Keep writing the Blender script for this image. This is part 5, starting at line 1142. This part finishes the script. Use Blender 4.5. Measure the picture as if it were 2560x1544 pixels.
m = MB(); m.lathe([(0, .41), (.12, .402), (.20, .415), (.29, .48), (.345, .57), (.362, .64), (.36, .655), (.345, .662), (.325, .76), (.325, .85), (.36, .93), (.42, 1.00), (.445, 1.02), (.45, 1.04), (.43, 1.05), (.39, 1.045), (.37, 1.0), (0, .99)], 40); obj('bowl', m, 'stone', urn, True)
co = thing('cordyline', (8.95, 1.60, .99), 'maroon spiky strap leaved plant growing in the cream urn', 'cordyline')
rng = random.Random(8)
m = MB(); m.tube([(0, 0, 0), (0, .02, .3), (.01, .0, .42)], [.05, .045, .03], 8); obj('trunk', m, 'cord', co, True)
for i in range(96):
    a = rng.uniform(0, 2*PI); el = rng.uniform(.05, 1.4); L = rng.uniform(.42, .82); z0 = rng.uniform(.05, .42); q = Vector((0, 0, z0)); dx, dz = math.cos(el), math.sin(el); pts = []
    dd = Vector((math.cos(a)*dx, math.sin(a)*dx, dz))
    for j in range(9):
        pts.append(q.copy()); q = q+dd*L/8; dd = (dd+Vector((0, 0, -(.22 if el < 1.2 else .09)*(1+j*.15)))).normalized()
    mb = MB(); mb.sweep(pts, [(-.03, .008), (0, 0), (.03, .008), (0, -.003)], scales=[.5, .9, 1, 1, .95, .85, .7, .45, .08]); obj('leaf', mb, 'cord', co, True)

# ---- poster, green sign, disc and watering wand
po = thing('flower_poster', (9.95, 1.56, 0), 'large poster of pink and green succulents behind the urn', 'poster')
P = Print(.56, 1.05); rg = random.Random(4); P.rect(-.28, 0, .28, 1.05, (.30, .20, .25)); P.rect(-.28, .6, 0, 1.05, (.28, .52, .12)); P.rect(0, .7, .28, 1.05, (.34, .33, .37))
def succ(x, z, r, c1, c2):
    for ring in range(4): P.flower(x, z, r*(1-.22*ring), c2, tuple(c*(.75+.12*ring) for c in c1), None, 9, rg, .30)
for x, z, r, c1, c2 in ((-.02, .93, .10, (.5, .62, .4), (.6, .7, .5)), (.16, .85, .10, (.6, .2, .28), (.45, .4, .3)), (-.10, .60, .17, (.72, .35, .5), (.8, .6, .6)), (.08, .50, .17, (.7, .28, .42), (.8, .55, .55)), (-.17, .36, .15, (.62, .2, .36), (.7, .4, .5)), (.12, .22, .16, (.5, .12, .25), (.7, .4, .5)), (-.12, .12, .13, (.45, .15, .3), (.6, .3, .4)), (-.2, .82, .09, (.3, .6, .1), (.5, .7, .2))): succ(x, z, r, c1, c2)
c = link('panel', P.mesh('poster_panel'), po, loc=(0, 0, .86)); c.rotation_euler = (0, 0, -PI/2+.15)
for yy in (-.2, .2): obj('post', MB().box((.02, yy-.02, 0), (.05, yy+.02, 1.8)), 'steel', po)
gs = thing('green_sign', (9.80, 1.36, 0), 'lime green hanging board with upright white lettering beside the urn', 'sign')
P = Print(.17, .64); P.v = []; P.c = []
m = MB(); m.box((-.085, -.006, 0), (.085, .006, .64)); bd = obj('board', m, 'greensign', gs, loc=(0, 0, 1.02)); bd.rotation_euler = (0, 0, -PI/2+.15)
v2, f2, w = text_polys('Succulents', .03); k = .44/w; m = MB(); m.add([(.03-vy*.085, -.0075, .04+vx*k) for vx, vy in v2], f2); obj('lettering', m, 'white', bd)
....
» Given task
Starting with the first line of the data above, copy each line exactly until you reach the line with "mb, 'cord', co, True)"; include that line as well.

» Written answer
Keep writing the Blender script for this image. This is part 5, starting at line 1142. This part finishes the script. Use Blender 4.5. Measure the picture as if it were 2560x1544 pixels.
m = MB(); m.lathe([(0, .41), (.12, .402), (.20, .415), (.29, .48), (.345, .57), (.362, .64), (.36, .655), (.345, .662), (.325, .76), (.325, .85), (.36, .93), (.42, 1.00), (.445, 1.02), (.45, 1.04), (.43, 1.05), (.39, 1.045), (.37, 1.0), (0, .99)], 40); obj('bowl', m, 'stone', urn, True)
co = thing('cordyline', (8.95, 1.60, .99), 'maroon spiky strap leaved plant growing in the cream urn', 'cordyline')
rng = random.Random(8)
m = MB(); m.tube([(0, 0, 0), (0, .02, .3), (.01, .0, .42)], [.05, .045, .03], 8); obj('trunk', m, 'cord', co, True)
for i in range(96):
    a = rng.uniform(0, 2*PI); el = rng.uniform(.05, 1.4); L = rng.uniform(.42, .82); z0 = rng.uniform(.05, .42); q = Vector((0, 0, z0)); dx, dz = math.cos(el), math.sin(el); pts = []
    dd = Vector((math.cos(a)*dx, math.sin(a)*dx, dz))
    for j in range(9):
        pts.append(q.copy()); q = q+dd*L/8; dd = (dd+Vector((0, 0, -(.22 if el < 1.2 else .09)*(1+j*.15)))).normalized()
    mb = MB(); mb.sweep(pts, [(-.03, .008), (0, 0), (.03, .008), (0, -.003)], scales=[.5, .9, 1, 1, .95, .85, .7, .45, .08]); obj('leaf', mb, 'cord', co, True)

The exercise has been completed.